» To do:
It is required that all of the data be written out exactly.

________________________________________

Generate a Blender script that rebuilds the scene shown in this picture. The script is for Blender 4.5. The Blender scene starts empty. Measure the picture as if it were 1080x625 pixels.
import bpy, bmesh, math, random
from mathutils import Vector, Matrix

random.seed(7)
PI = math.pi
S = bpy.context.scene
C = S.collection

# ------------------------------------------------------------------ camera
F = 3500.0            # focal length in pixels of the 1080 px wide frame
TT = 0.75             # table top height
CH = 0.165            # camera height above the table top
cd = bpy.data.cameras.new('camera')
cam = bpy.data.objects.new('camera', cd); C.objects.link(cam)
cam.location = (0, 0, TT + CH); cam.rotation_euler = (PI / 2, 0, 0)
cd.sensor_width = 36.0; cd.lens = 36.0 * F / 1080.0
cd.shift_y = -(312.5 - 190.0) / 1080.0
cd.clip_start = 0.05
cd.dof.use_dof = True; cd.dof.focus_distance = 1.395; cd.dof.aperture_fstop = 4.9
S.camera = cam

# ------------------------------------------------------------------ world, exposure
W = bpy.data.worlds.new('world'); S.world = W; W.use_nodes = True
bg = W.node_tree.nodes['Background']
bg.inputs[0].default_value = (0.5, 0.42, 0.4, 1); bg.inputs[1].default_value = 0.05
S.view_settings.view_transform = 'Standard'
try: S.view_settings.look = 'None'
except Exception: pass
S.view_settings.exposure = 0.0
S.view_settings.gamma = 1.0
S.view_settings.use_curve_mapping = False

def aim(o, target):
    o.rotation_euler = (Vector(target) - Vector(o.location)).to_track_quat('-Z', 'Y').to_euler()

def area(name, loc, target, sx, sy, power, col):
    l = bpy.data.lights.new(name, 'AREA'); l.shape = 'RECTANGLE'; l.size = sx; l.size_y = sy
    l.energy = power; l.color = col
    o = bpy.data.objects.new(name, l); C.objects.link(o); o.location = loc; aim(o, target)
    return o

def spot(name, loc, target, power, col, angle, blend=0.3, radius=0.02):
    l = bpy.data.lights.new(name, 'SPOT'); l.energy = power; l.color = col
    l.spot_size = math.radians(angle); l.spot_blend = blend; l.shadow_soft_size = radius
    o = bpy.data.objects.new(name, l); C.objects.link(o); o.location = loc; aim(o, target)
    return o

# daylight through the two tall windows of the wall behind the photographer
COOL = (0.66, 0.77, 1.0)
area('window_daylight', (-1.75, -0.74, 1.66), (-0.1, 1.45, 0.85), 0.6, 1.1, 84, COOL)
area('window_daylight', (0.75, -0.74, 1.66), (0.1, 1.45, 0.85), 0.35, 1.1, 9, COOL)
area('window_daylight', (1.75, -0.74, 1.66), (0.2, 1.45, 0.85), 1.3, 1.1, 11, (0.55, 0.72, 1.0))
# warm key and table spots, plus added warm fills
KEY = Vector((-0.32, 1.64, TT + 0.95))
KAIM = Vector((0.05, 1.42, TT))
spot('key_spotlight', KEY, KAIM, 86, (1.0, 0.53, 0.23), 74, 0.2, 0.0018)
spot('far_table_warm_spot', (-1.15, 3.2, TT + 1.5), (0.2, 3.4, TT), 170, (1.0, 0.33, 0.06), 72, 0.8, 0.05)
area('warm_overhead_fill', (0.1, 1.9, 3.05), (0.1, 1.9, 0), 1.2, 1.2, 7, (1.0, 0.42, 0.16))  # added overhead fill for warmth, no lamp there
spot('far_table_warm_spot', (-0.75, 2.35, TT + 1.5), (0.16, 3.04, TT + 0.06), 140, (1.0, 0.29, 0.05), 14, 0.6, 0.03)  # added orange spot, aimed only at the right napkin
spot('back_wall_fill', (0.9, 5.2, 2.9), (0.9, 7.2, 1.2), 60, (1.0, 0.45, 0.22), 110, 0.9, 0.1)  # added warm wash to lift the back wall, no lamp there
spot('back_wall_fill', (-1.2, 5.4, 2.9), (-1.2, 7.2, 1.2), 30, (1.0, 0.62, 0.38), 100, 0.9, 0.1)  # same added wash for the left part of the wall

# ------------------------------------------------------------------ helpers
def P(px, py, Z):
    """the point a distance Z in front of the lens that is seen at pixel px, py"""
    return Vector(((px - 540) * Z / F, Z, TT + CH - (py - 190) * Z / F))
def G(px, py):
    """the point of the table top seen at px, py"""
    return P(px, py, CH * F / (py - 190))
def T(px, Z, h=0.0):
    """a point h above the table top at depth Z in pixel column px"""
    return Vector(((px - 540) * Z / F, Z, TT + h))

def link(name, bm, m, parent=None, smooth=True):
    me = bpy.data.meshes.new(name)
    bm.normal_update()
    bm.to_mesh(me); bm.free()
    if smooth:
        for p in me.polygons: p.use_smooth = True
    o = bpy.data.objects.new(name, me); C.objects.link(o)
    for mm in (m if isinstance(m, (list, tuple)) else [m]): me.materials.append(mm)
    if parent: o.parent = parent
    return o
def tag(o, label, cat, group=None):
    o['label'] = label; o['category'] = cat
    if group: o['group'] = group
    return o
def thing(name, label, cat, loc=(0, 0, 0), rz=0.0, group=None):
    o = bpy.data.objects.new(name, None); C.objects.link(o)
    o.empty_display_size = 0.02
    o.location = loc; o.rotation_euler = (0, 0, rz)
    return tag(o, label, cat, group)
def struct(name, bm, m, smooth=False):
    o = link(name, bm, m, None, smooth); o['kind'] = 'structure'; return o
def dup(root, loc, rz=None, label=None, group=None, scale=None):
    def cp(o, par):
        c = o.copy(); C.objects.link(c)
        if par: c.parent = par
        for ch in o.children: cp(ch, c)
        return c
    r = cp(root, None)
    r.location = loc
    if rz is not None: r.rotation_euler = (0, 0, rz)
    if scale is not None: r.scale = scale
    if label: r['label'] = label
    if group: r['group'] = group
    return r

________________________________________

» Exercise result:
Generate a Blender script that rebuilds the scene shown in this picture. The script is for Blender 4.5. The Blender scene starts empty. Measure the picture as if it were 1080x625 pixels.
import bpy, bmesh, math, random
from mathutils import Vector, Matrix

random.seed(7)
PI = math.pi
S = bpy.context.scene
C = S.collection

# ------------------------------------------------------------------ camera
F = 3500.0            # focal length in pixels of the 1080 px wide frame
TT = 0.75             # table top height
CH = 0.165            # camera height above the table top
cd = bpy.data.cameras.new('camera')
cam = bpy.data.objects.new('camera', cd); C.objects.link(cam)
cam.location = (0, 0, TT + CH); cam.rotation_euler = (PI / 2, 0, 0)
cd.sensor_width = 36.0; cd.lens = 36.0 * F / 1080.0
cd.shift_y = -(312.5 - 190.0) / 1080.0
cd.clip_start = 0.05
cd.dof.use_dof = True; cd.dof.focus_distance = 1.395; cd.dof.aperture_fstop = 4.9
S.camera = cam

# ------------------------------------------------------------------ world, exposure
W = bpy.data.worlds.new('world'); S.world = W; W.use_nodes = True
bg = W.node_tree.nodes['Background']
bg.inputs[0].default_value = (0.5, 0.42, 0.4, 1); bg.inputs[1].default_value = 0.05
S.view_settings.view_transform = 'Standard'
try: S.view_settings.look = 'None'
except Exception: pass
S.view_settings.exposure = 0.0
S.view_settings.gamma = 1.0
S.view_settings.use_curve_mapping = False

def aim(o, target):
    o.rotation_euler = (Vector(target) - Vector(o.location)).to_track_quat('-Z', 'Y').to_euler()

def area(name, loc, target, sx, sy, power, col):
    l = bpy.data.lights.new(name, 'AREA'); l.shape = 'RECTANGLE'; l.size = sx; l.size_y = sy
    l.energy = power; l.color = col
    o = bpy.data.objects.new(name, l); C.objects.link(o); o.location = loc; aim(o, target)
    return o

def spot(name, loc, target, power, col, angle, blend=0.3, radius=0.02):
    l = bpy.data.lights.new(name, 'SPOT'); l.energy = power; l.color = col
    l.spot_size = math.radians(angle); l.spot_blend = blend; l.shadow_soft_size = radius
    o = bpy.data.objects.new(name, l); C.objects.link(o); o.location = loc; aim(o, target)
    return o

# daylight through the two tall windows of the wall behind the photographer
COOL = (0.66, 0.77, 1.0)
area('window_daylight', (-1.75, -0.74, 1.66), (-0.1, 1.45, 0.85), 0.6, 1.1, 84, COOL)
area('window_daylight', (0.75, -0.74, 1.66), (0.1, 1.45, 0.85), 0.35, 1.1, 9, COOL)
area('window_daylight', (1.75, -0.74, 1.66), (0.2, 1.45, 0.85), 1.3, 1.1, 11, (0.55, 0.72, 1.0))
# warm key and table spots, plus added warm fills
KEY = Vector((-0.32, 1.64, TT + 0.95))
KAIM = Vector((0.05, 1.42, TT))
spot('key_spotlight', KEY, KAIM, 86, (1.0, 0.53, 0.23), 74, 0.2, 0.0018)
spot('far_table_warm_spot', (-1.15, 3.2, TT + 1.5), (0.2, 3.4, TT), 170, (1.0, 0.33, 0.06), 72, 0.8, 0.05)
area('warm_overhead_fill', (0.1, 1.9, 3.05), (0.1, 1.9, 0), 1.2, 1.2, 7, (1.0, 0.42, 0.16))  # added overhead fill for warmth, no lamp there
spot('far_table_warm_spot', (-0.75, 2.35, TT + 1.5), (0.16, 3.04, TT + 0.06), 140, (1.0, 0.29, 0.05), 14, 0.6, 0.03)  # added orange spot, aimed only at the right napkin
spot('back_wall_fill', (0.9, 5.2, 2.9), (0.9, 7.2, 1.2), 60, (1.0, 0.45, 0.22), 110, 0.9, 0.1)  # added warm wash to lift the back wall, no lamp there
spot('back_wall_fill', (-1.2, 5.4, 2.9), (-1.2, 7.2, 1.2), 30, (1.0, 0.62, 0.38), 100, 0.9, 0.1)  # same added wash for the left part of the wall

# ------------------------------------------------------------------ helpers
def P(px, py, Z):
    """the point a distance Z in front of the lens that is seen at pixel px, py"""
    return Vector(((px - 540) * Z / F, Z, TT + CH - (py - 190) * Z / F))
def G(px, py):
    """the point of the table top seen at px, py"""
    return P(px, py, CH * F / (py - 190))
def T(px, Z, h=0.0):
    """a point h above the table top at depth Z in pixel column px"""
    return Vector(((px - 540) * Z / F, Z, TT + h))

def link(name, bm, m, parent=None, smooth=True):
    me = bpy.data.meshes.new(name)
    bm.normal_update()
    bm.to_mesh(me); bm.free()
    if smooth:
        for p in me.polygons: p.use_smooth = True
    o = bpy.data.objects.new(name, me); C.objects.link(o)
    for mm in (m if isinstance(m, (list, tuple)) else [m]): me.materials.append(mm)
    if parent: o.parent = parent
    return o
def tag(o, label, cat, group=None):
    o['label'] = label; o['category'] = cat
    if group: o['group'] = group
    return o
def thing(name, label, cat, loc=(0, 0, 0), rz=0.0, group=None):
    o = bpy.data.objects.new(name, None); C.objects.link(o)
    o.empty_display_size = 0.02
    o.location = loc; o.rotation_euler = (0, 0, rz)
    return tag(o, label, cat, group)
def struct(name, bm, m, smooth=False):
    o = link(name, bm, m, None, smooth); o['kind'] = 'structure'; return o
def dup(root, loc, rz=None, label=None, group=None, scale=None):
    def cp(o, par):
        c = o.copy(); C.objects.link(c)
        if par: c.parent = par
        for ch in o.children: cp(ch, c)
        return c
    r = cp(root, None)
    r.location = loc
    if rz is not None: r.rotation_euler = (0, 0, rz)
    if scale is not None: r.scale = scale
    if label: r['label'] = label
    if group: r['group'] = group
    return r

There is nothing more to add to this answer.